## Goal of the exercise
Write the data out again exactly, dropping any images it holds.

## Dataset extract
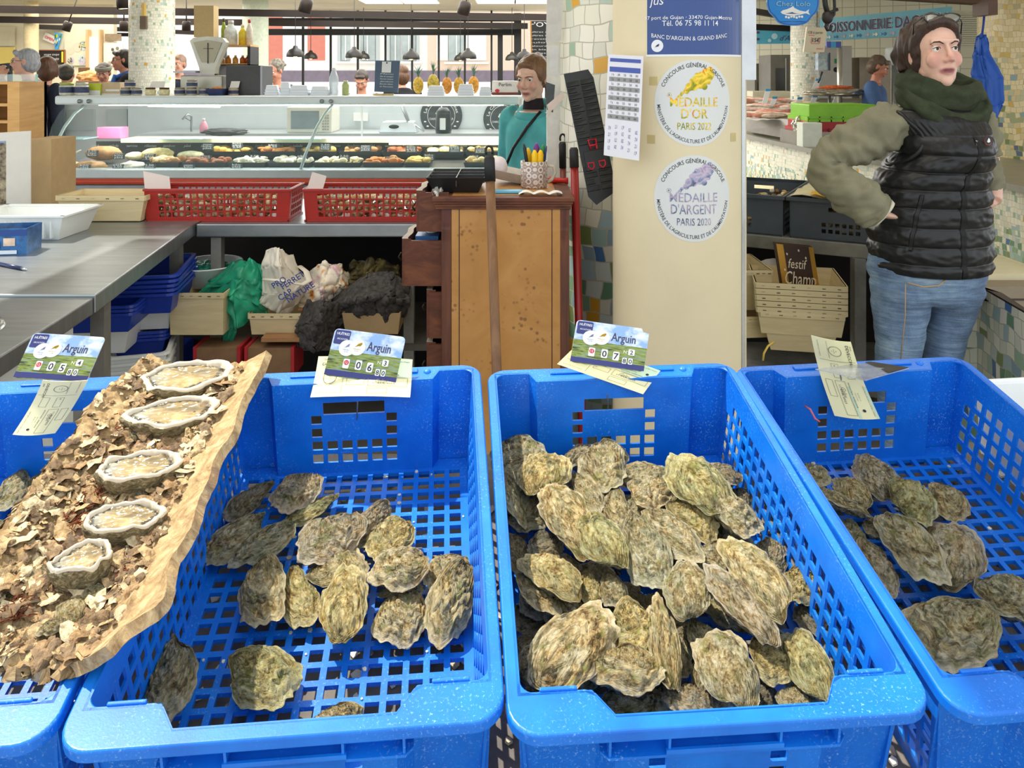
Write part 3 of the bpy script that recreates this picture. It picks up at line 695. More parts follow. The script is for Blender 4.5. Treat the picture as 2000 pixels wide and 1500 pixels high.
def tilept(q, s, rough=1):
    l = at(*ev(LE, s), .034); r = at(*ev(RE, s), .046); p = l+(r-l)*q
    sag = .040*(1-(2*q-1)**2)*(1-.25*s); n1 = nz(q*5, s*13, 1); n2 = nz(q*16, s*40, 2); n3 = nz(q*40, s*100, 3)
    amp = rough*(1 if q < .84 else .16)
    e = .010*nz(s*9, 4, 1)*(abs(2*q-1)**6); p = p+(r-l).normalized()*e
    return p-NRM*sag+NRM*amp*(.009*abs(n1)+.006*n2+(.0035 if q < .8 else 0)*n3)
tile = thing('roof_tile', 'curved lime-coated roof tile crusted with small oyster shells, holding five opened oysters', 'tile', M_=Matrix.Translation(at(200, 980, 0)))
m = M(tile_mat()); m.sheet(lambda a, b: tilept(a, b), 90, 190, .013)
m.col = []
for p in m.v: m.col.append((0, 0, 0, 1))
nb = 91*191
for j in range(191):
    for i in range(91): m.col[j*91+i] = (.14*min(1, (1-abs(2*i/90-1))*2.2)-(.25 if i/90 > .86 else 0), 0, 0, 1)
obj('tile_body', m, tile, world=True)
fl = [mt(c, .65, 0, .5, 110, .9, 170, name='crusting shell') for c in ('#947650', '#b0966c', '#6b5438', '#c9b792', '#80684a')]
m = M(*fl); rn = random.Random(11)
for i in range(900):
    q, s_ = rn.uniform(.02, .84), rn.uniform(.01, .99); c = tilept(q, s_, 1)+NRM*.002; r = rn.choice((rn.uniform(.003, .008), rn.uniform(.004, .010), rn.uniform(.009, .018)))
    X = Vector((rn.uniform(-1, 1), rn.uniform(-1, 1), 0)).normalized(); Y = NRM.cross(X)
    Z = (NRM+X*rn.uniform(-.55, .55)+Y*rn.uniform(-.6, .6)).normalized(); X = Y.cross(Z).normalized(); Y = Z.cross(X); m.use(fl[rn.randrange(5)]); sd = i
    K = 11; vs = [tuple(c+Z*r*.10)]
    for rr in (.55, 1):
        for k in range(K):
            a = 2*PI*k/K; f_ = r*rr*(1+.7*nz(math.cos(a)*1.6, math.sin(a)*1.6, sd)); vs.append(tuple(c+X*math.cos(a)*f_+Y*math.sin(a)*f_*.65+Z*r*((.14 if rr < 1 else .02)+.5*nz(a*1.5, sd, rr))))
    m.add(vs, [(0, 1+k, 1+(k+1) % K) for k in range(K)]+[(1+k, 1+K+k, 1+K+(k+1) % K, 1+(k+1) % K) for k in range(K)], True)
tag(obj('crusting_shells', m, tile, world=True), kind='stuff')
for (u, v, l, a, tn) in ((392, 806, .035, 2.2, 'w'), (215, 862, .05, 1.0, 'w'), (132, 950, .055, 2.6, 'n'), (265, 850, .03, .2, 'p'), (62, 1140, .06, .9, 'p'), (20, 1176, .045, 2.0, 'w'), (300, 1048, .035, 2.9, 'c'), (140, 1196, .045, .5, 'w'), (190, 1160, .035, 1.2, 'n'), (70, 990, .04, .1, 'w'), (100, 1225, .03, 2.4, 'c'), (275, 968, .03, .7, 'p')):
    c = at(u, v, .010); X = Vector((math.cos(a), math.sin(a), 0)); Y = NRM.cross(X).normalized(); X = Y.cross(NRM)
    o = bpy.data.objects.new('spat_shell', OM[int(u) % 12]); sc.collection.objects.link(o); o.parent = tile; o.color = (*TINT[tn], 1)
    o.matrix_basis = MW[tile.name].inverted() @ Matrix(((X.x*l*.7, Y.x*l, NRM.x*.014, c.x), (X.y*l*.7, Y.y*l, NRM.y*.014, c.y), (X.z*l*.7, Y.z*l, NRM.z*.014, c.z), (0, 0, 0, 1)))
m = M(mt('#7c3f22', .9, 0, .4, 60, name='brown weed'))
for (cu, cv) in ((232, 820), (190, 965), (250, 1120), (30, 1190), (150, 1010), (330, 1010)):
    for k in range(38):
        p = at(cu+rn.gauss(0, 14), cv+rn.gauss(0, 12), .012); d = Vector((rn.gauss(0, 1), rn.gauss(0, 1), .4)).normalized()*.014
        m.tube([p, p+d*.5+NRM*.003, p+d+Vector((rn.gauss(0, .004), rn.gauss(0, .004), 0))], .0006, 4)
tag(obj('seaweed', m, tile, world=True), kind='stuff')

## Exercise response
Write part 3 of the bpy script that recreates this picture. It picks up at line 695. More parts follow. The script is for Blender 4.5. Treat the picture as 2000 pixels wide and 1500 pixels high.
def tilept(q, s, rough=1):
    l = at(*ev(LE, s), .034); r = at(*ev(RE, s), .046); p = l+(r-l)*q
    sag = .040*(1-(2*q-1)**2)*(1-.25*s); n1 = nz(q*5, s*13, 1); n2 = nz(q*16, s*40, 2); n3 = nz(q*40, s*100, 3)
    amp = rough*(1 if q < .84 else .16)
    e = .010*nz(s*9, 4, 1)*(abs(2*q-1)**6); p = p+(r-l).normalized()*e
    return p-NRM*sag+NRM*amp*(.009*abs(n1)+.006*n2+(.0035 if q < .8 else 0)*n3)
tile = thing('roof_tile', 'curved lime-coated roof tile crusted with small oyster shells, holding five opened oysters', 'tile', M_=Matrix.Translation(at(200, 980, 0)))
m = M(tile_mat()); m.sheet(lambda a, b: tilept(a, b), 90, 190, .013)
m.col = []
for p in m.v: m.col.append((0, 0, 0, 1))
nb = 91*191
for j in range(191):
    for i in range(91): m.col[j*91+i] = (.14*min(1, (1-abs(2*i/90-1))*2.2)-(.25 if i/90 > .86 else 0), 0, 0, 1)
obj('tile_body', m, tile, world=True)
fl = [mt(c, .65, 0, .5, 110, .9, 170, name='crusting shell') for c in ('#947650', '#b0966c', '#6b5438', '#c9b792', '#80684a')]
m = M(*fl); rn = random.Random(11)
for i in range(900):
    q, s_ = rn.uniform(.02, .84), rn.uniform(.01, .99); c = tilept(q, s_, 1)+NRM*.002; r = rn.choice((rn.uniform(.003, .008), rn.uniform(.004, .010), rn.uniform(.009, .018)))
    X = Vector((rn.uniform(-1, 1), rn.uniform(-1, 1), 0)).normalized(); Y = NRM.cross(X)
    Z = (NRM+X*rn.uniform(-.55, .55)+Y*rn.uniform(-.6, .6)).normalized(); X = Y.cross(Z).normalized(); Y = Z.cross(X); m.use(fl[rn.randrange(5)]); sd = i
    K = 11; vs = [tuple(c+Z*r*.10)]
    for rr in (.55, 1):
        for k in range(K):
            a = 2*PI*k/K; f_ = r*rr*(1+.7*nz(math.cos(a)*1.6, math.sin(a)*1.6, sd)); vs.append(tuple(c+X*math.cos(a)*f_+Y*math.sin(a)*f_*.65+Z*r*((.14 if rr < 1 else .02)+.5*nz(a*1.5, sd, rr))))
    m.add(vs, [(0, 1+k, 1+(k+1) % K) for k in range(K)]+[(1+k, 1+K+k, 1+K+(k+1) % K, 1+(k+1) % K) for k in range(K)], True)
tag(obj('crusting_shells', m, tile, world=True), kind='stuff')
for (u, v, l, a, tn) in ((392, 806, .035, 2.2, 'w'), (215, 862, .05, 1.0, 'w'), (132, 950, .055, 2.6, 'n'), (265, 850, .03, .2, 'p'), (62, 1140, .06, .9, 'p'), (20, 1176, .045, 2.0, 'w'), (300, 1048, .035, 2.9, 'c'), (140, 1196, .045, .5, 'w'), (190, 1160, .035, 1.2, 'n'), (70, 990, .04, .1, 'w'), (100, 1225, .03, 2.4, 'c'), (275, 968, .03, .7, 'p')):
    c = at(u, v, .010); X = Vector((math.cos(a), math.sin(a), 0)); Y = NRM.cross(X).normalized(); X = Y.cross(NRM)
    o = bpy.data.objects.new('spat_shell', OM[int(u) % 12]); sc.collection.objects.link(o); o.parent = tile; o.color = (*TINT[tn], 1)
    o.matrix_basis = MW[tile.name].inverted() @ Matrix(((X.x*l*.7, Y.x*l, NRM.x*.014, c.x), (X.y*l*.7, Y.y*l, NRM.y*.014, c.y), (X.z*l*.7, Y.z*l, NRM.z*.014, c.z), (0, 0, 0, 1)))
m = M(mt('#7c3f22', .9, 0, .4, 60, name='brown weed'))
for (cu, cv) in ((232, 820), (190, 965), (250, 1120), (30, 1190), (150, 1010), (330, 1010)):
    for k in range(38):
        p = at(cu+rn.gauss(0, 14), cv+rn.gauss(0, 12), .012); d = Vector((rn.gauss(0, 1), rn.gauss(0, 1), .4)).normalized()*.014
        m.tube([p, p+d*.5+NRM*.003, p+d+Vector((rn.gauss(0, .004), rn.gauss(0, .004), 0))], .0006, 4)
tag(obj('seaweed', m, tile, world=True), kind='stuff')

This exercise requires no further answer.